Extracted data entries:
==================================================
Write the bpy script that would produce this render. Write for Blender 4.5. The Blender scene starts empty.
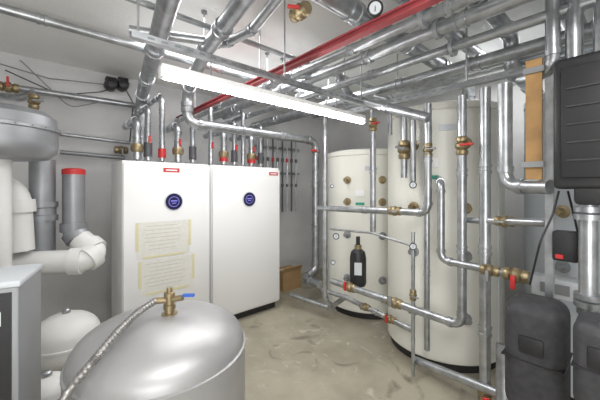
import bpy, bmesh, math, random
from mathutils import Vector, Matrix
random.seed(3)
# World axes follow the room: +X and +Y are the two wall directions, metres, floor at z=0.

def mat(name, col, rough=0.5, metal=0.0, var=0.0, scale=8.0, bump=0.0, col2=None, emis=None, estr=0):
    m=bpy.data.materials.new(name); m.use_nodes=True; nt=m.node_tree; b=nt.nodes['Principled BSDF']
    b.inputs['Roughness'].default_value=rough; b.inputs['Metallic'].default_value=metal
    b.inputs['Base Color'].default_value=(*col,1)
    if var or col2 or bump:
        tc=nt.nodes.new('ShaderNodeTexCoord'); n=nt.nodes.new('ShaderNodeTexNoise')
        n.inputs['Scale'].default_value=scale; n.inputs['Detail'].default_value=6
        nt.links.new(tc.outputs['Object'],n.inputs['Vector'])
        r=nt.nodes.new('ShaderNodeValToRGB')
        c2=col2 if col2 else tuple(max(0,c*(1-var)) for c in col)
        r.color_ramp.elements[0].position=0.35; r.color_ramp.elements[1].position=0.65
        r.color_ramp.elements[0].color=(*c2,1); r.color_ramp.elements[1].color=(*col,1)
        nt.links.new(n.outputs['Fac'],r.inputs['Fac']); nt.links.new(r.outputs['Color'],b.inputs['Base Color'])
        if bump:
            bp=nt.nodes.new('ShaderNodeBump'); bp.inputs['Strength'].default_value=bump; bp.inputs['Distance'].default_value=0.01
            nt.links.new(n.outputs['Fac'],bp.inputs['Height']); nt.links.new(bp.outputs['Normal'],b.inputs['Normal'])
    if emis: b.inputs['Emission Color'].default_value=(*emis,1); b.inputs['Emission Strength'].default_value=estr
    return m
GALV=mat('galvanized_steel',(0.52,0.54,0.56),0.33,0.85,0.32,14)
FOIL=mat('insulation_cladding',(0.36,0.37,0.39),0.45,0.6,0.15,6)
BRASS=mat('brass',(0.40,0.32,0.19),0.42,0.8,0.25,20)
RED=mat('red_paint',(0.55,0.03,0.03),0.45)
REDB=mat('red_beam_paint',(0.40,0.07,0.08),0.6,0,0.3,5)
BLACK=mat('black_plastic',(0.02,0.02,0.022),0.45)
DBLACK=mat('black_foam',(0.05,0.05,0.055),0.7,0,0.3,30,0.2)
WHITE=mat('white_powder_coat',(0.87,0.87,0.87),0.4)
WHITE2=mat('white_pvc',(0.78,0.78,0.76),0.45,0,0.06,3)
CREAM=mat('tank_cream_foil',(0.79,0.785,0.72),0.3,0,0.03,2)
GREYT=mat('tank_grey_foil',(0.50,0.54,0.58),0.5,0,0.06,2)
SILV=mat('silver_foil_jacket',(0.45,0.45,0.455),0.42,0.5,0.10,5,0.06)
GREY=mat('grey_metal',(0.28,0.29,0.30),0.5,0.3)
LGREY=mat('light_grey_plastic',(0.6,0.63,0.66),0.5)
PAPER=mat('paper',(0.80,0.79,0.74),0.8,0,0.08,25)
INK=mat('printed_text',(0.5,0.5,0.48),0.8)
TAPE=mat('yellow_tape',(0.75,0.70,0.45),0.6)
CARD=mat('cardboard',(0.42,0.27,0.13),0.85,0,0.15,8)
WOOD=mat('plywood',(0.50,0.29,0.11),0.6,0,0.4,6)
YEL=mat('yellow_label',(0.8,0.75,0.05),0.5)
BLUE=mat('blue_handle',(0.04,0.12,0.5),0.4)
DISP=mat('display_glass',(0.015,0.015,0.04),0.15,0,emis=(0.15,0.12,0.6),estr=0.06)
DISPB=mat('display_blue',(0.1,0.1,0.4),0.3,0,emis=(0.35,0.3,0.9),estr=0.5)
GREEN=mat('green_label',(0.05,0.35,0.25),0.5)
TUBE=mat('fluorescent_tube',(1,1,1),0.5,0,emis=(1,0.98,0.99),estr=34)
DARKP=mat('dark_pipe',(0.10,0.10,0.11),0.5,0.3)
HOSE=mat('braided_hose',(0.36,0.35,0.34),0.4,0.7,0.3,40)

class B:
    def __init__(s,name): s.n=name; s.v=[]; s.f=[]; s.m=[]; s.mats=[]
    def mi(s,m):
        if m not in s.mats: s.mats.append(m)
        return s.mats.index(m)
    def add(s,vs,fs,m):
        o=len(s.v); s.v+= [tuple(v) for v in vs]; k=s.mi(m)
        for f in fs: s.f.append(tuple(i+o for i in f)); s.m.append(k)
    def box(s,c,sz,m,rz=0,bev=0,seg=2,rot=None):
        bm=bmesh.new(); bmesh.ops.create_cube(bm,size=1)
        for v in bm.verts: v.co=Vector((v.co.x*sz[0],v.co.y*sz[1],v.co.z*sz[2]))
        if bev: bmesh.ops.bevel(bm,geom=list(bm.edges),offset=bev,segments=seg,profile=0.5,affect='EDGES')
        M=Matrix.Translation(c)@(rot.to_4x4() if rot else Matrix.Rotation(rz,4,'Z'))
        bm.verts.index_update()
        s.add([M@v.co for v in bm.verts],[[v.index for v in f.verts] for f in bm.faces],m); bm.free()
        return s
    def lathe(s,c,prof,m,axis=(0,0,1),seg=32):
        q=Vector((0,0,1)).rotation_difference(Vector(axis).normalized()); c=Vector(c)
        vs=[];fs=[];n=len(prof)
        for r,z in prof:
            for i in range(seg):
                t=2*math.pi*i/seg; vs.append(c+q@Vector((max(r,1e-4)*math.cos(t),max(r,1e-4)*math.sin(t),z)))
        for k in range(n-1):
            for i in range(seg):
                j=(i+1)%seg; fs.append((k*seg+i,k*seg+j,(k+1)*seg+j,(k+1)*seg+i))
        fs.append(tuple(range(seg))[::-1]); fs.append(tuple((n-1)*seg+i for i in range(seg)))
        s.add(vs,fs,m); return s
    def cyl(s,a,b,r,m,seg=20):
        a=Vector(a);b=Vector(b); return s.lathe(a,[(r,0),(r,(b-a).length)],m,b-a,seg)
    def tube(s,path,r,m,R=None,seg=16,collar=True,cm=None,cs=1.2,rib=None,joints=0):
        P=[Vector(p) for p in path]; R=R or r*2.6; pts=[P[0]]; cols=[]
        for i in range(1,len(P)-1):
            a=(P[i-1]-P[i]); b=(P[i+1]-P[i]); la,lb=a.length,b.length; a.normalize(); b.normalize()
            ang=a.angle(b)
            if ang>3.05: pts.append(P[i]); continue
            t=min(R/math.tan(ang/2),la*0.45,lb*0.45); p0=P[i]+a*t; p1=P[i]+b*t
            N=7
            for k in range(N+1):
                u=k/N; pts.append(p0*(1-u)**2+P[i]*2*u*(1-u)+p1*u*u)
            cols+= [(p0,a),(p1,b)]
        pts.append(P[-1])
        if rib:
            new=[]
            for i in range(len(pts)-1):
                L=(pts[i+1]-pts[i]).length; n=max(1,int(L/rib))
                for k in range(n): new.append(pts[i].lerp(pts[i+1],k/n))
            new.append(pts[-1]); pts=new
        T=[]
        for i in range(len(pts)):
            d=(pts[min(i+1,len(pts)-1)]-pts[max(i-1,0)]); T.append(d.normalized())
        up=Vector((0,0,1)) if abs(T[0].z)<0.9 else Vector((1,0,0))
        n=T[0].cross(up).normalized(); vs=[]
        for i,p in enumerate(pts):
            if i: n=(T[i-1].rotation_difference(T[i])@n); n=(n-T[i]*n.dot(T[i])).normalized()
            b=T[i].cross(n); rr=r*(1+(0.16 if i%2 else -0.1)) if rib else r
            for k in range(seg):
                t=2*math.pi*k/seg; vs.append(p+(n*math.cos(t)+b*math.sin(t))*rr)
        fs=[]
        for i in range(len(pts)-1):
            for k in range(seg):
                j=(k+1)%seg; fs.append((i*seg+k,i*seg+j,(i+1)*seg+j,(i+1)*seg+k))
        fs.append(tuple(range(seg))[::-1]); fs.append(tuple((len(pts)-1)*seg+k for k in range(seg)))
        s.add(vs,fs,m)
        if collar:
            for p,d in cols: s.lathe(p-d*r*0.4,[(r*cs,0),(r*cs,r*0.9)],cm or m,d,seg)
            if joints:
                for i in range(len(P)-1):
                    L=(P[i+1]-P[i]).length; k=int(L/joints)
                    for q in range(1,k+1):
                        c=P[i].lerp(P[i+1],q/(k+1)); d=(P[i+1]-P[i]).normalized()
                        s.lathe(c-d*r*0.9,[(r*cs,0),(r*cs,r*0.5),(r*1.05,r*0.6),(r*1.05,r*1.2),(r*cs,r*1.3),(r*cs,r*1.8)],cm or m,d,seg)
        return s
    def done(s,smooth=35):
        me=bpy.data.meshes.new(s.n); V=[Vector(v) for v in s.v]
        lo=Vector([min(v[i] for v in V) for i in range(3)]); hi=Vector([max(v[i] for v in V) for i in range(3)])
        o=Vector(((lo.x+hi.x)/2,(lo.y+hi.y)/2,lo.z))
        me.from_pydata([v-o for v in V],[],s.f)
        for m in s.mats: me.materials.append(m)
        me.polygons.foreach_set('material_index',s.m); me.polygons.foreach_set('use_smooth',[True]*len(s.f))
        me.update(); bm=bmesh.new(); bm.from_mesh(me); bmesh.ops.recalc_face_normals(bm,faces=bm.faces); bm.to_mesh(me); bm.free()
        me.set_sharp_from_angle(angle=math.radians(smooth))
        ob=bpy.data.objects.new(s.n,me); ob.location=o; bpy.context.collection.objects.link(ob); return ob

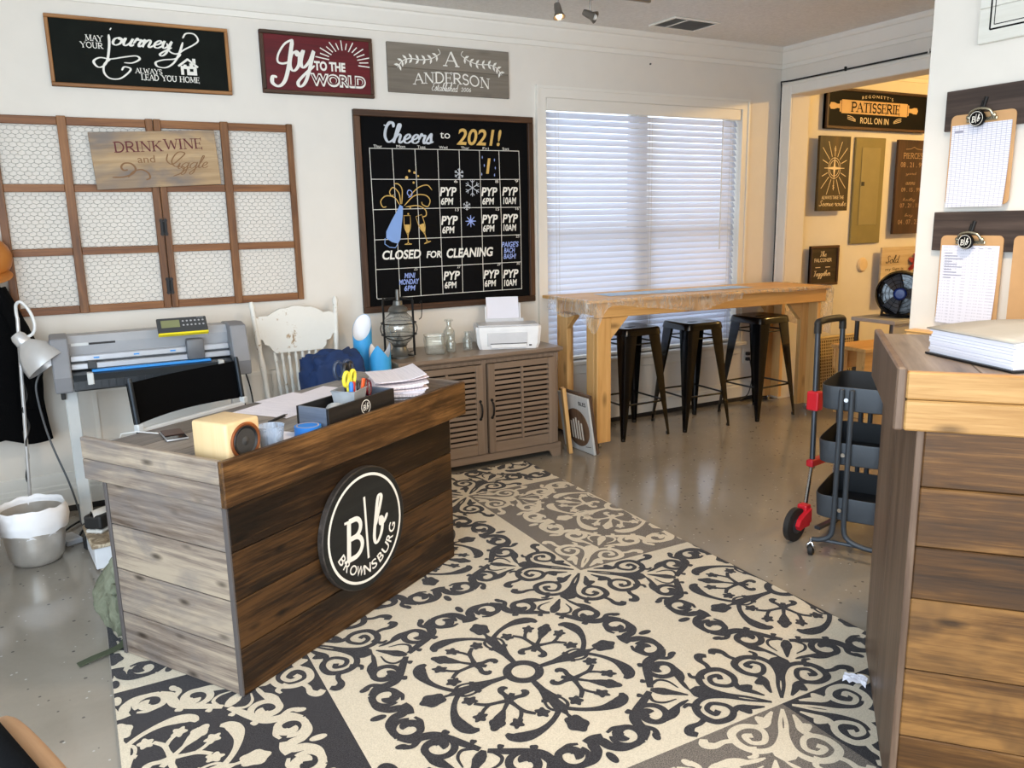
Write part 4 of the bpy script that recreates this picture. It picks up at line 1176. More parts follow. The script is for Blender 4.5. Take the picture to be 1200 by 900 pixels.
b = MB(); b.tube([(-.053, -.049, .105), (.053, -.049, .105), (.053, .049, .105), (-.053, .049, .105)], .003, 6, closed=True); b.build('rim_wire', TIN, t, smooth=60)
def in_pot(dx, dy): return desk_pt(.705 + dx, .100 + dy, ZB + .008)
STEEL = plain('steel_blade', (180, 182, 186), .25, metal=.9)
def scissors(label, dx, dy, lean, rz, col, h0=.115, ring=.028):
    t = thing('scissors', label, 'scissors', in_pot(dx, dy), rot=(lean, 0, DROT + rz), group='scissors in the pen pot')
    for s_ in (-1, 1):
        b = MB(); b._add([(-.008 * s_ - .004, 0, 0), (-.008 * s_ + .004, 0, 0), (s_ * .006 + .004, .001, h0), (s_ * .006 - .004, .001, h0), (-.008 * s_, .002, 0), (s_ * .006, .003, h0)], [(0, 1, 2, 3), (0, 3, 5, 4), (1, 4, 5, 2), (3, 2, 5), (0, 4, 1)]); b.build('blade', STEEL, t)
        b = MB(); b.tube([(s_ * .005, 0, h0 - .01), (s_ * .010, 0, h0 + .015)], [.005, .006], 8); b.tube([(s_ * .022 + ring * .62 * math.cos(a * PI / 10), 0, h0 + .042 + ring * math.sin(a * PI / 10)) for a in range(20)], .0072, 8, closed=True); b.build('handle', col, t, smooth=60)
    return t
scissors('scissors with yellow handles in the tin pen pot', -.026, -.012, .10, .15, plain('yellow_plastic', (238, 222, 66), .4), .105, .026)
scissors('large scissors with dark blue-grey handles rising tallest from the pen pot', .004, .014, -.08, -.2, plain('slate_plastic', (44, 56, 78), .35), .128, .032)
scissors('scissors with black handles on the right side of the pen pot', .022, -.006, -.10, .3, plain('black_plastic', (26, 27, 31), .35), .125, .028)
def pen_thing(name, label, cat, dx, dy, lean, tilt, L_, r, col, tip, capcol=None):
    t = thing(name, label, cat, in_pot(dx, dy), rot=(lean, tilt, DROT), group='pens in the pen pot')
    b = MB(); b.lathe([(.001, 0), (r * .6, .012), (r, .016), (r, L_ * .62)], n=12); b.build('barrel', col, t, smooth=40)
    b = MB(); b.lathe([(r * 1.02, L_ * .62), (r * 1.05, L_ * .95), (r * .6, L_), (1e-6, L_)], n=12); b.build('cap', capcol or col, t, smooth=40)
    return t
ORG = plain('orange_plastic', (226, 96, 44), .4); REDP = plain('red_plastic', (196, 50, 38), .4); BLUP = plain('blue_plastic', (48, 120, 214), .4); BLKP = plain('black_pen_plastic', (22, 22, 24), .3); YELP = plain('pale_yellow_plastic', (226, 206, 128), .4)
pen_thing('marker_pen', 'bright blue marker leaning on the left of the tin pen pot', 'pen', -.020, -.026, .10, -.08, .135, .008, BLUP, None)
pen_thing('marker_pen', 'red and cream marker in the middle of the pen pot', 'pen', -.004, -.020, .05, .02, .130, .007, YELP, None, REDP)
pen_thing('marker_pen', 'black felt marker in the middle of the pen pot', 'pen', .008, -.022, .08, .10, .125, .006, BLKP, None)
t = thing('box_cutter', 'orange box cutter knife at the right edge of the pen pot', 'knife', in_pot(.030, -.018), rot=(.05, .22, DROT), group=None)
b = MB(); b.box(-.009, -.004, 0, .009, .004, .135, .003); b.build('knife_handle', ORG, t)
b = MB(); b.box(-.004, -.0055, .06, .004, -.0042, .10, .0005); b.build('slider', BLKP, t)
# crumpled grey cloth roll in the box
CLOTH = plain('grey_cloth', (186, 188, 190), .9, var=.15)
b = MB(); b.tube([(-.03, 0, .032), (.02, .005, .034), (.05, -.004, .036)], [.030, .034, .026], 14); b.tube([(-.031, 0, .032), (-.034, 0, .032)], [.030, .018], 14)
tag(b.build('cloth_roll', CLOTH, smooth=70, loc=desk_pt(.610, .095, ZB), rot=(0, 0, DROT + .5)), 'rolled grey cloth lying in the organizer box left of the pen pot', 'cloth')
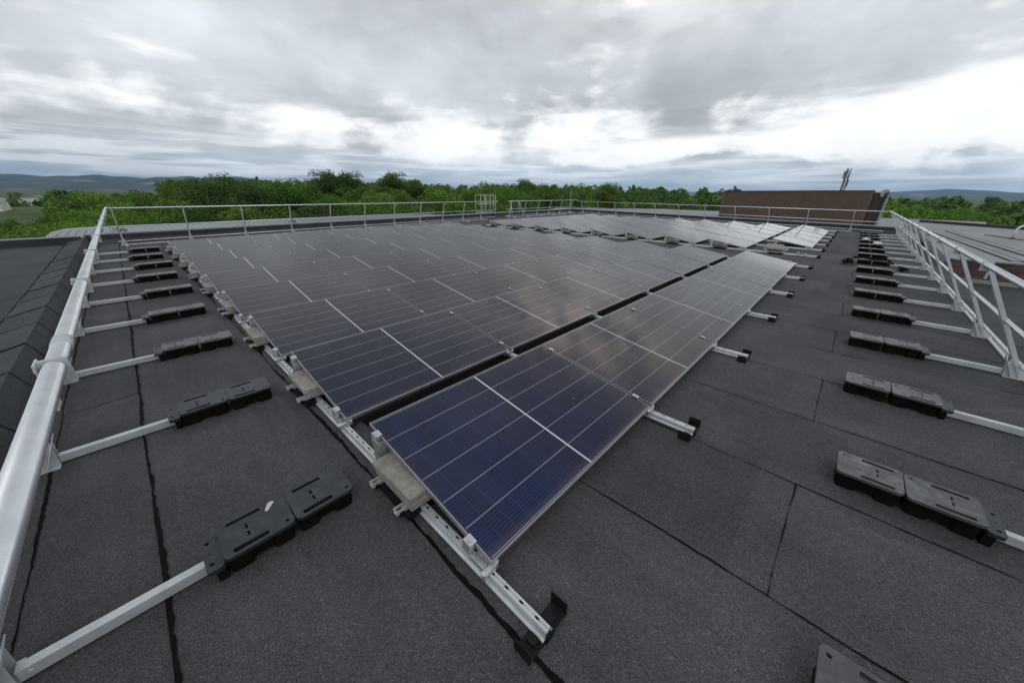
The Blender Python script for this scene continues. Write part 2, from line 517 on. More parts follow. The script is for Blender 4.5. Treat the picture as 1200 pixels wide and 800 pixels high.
==================================================
Repeat exactly and only the lines from the start of the data above through the line that holds "# World axes", inclusive. Pictures do not belong in the copy.

→ **SOLUTION TO THE PROBLEM**:
Write the bpy script that would produce this render. Write for Blender 4.5. The Blender scene starts empty.
import bpy, bmesh, math, random
from mathutils import Vector, Matrix
random.seed(3)
# World axes follow the room: +X and +Y are the two wall directions, metres, floor at z=0.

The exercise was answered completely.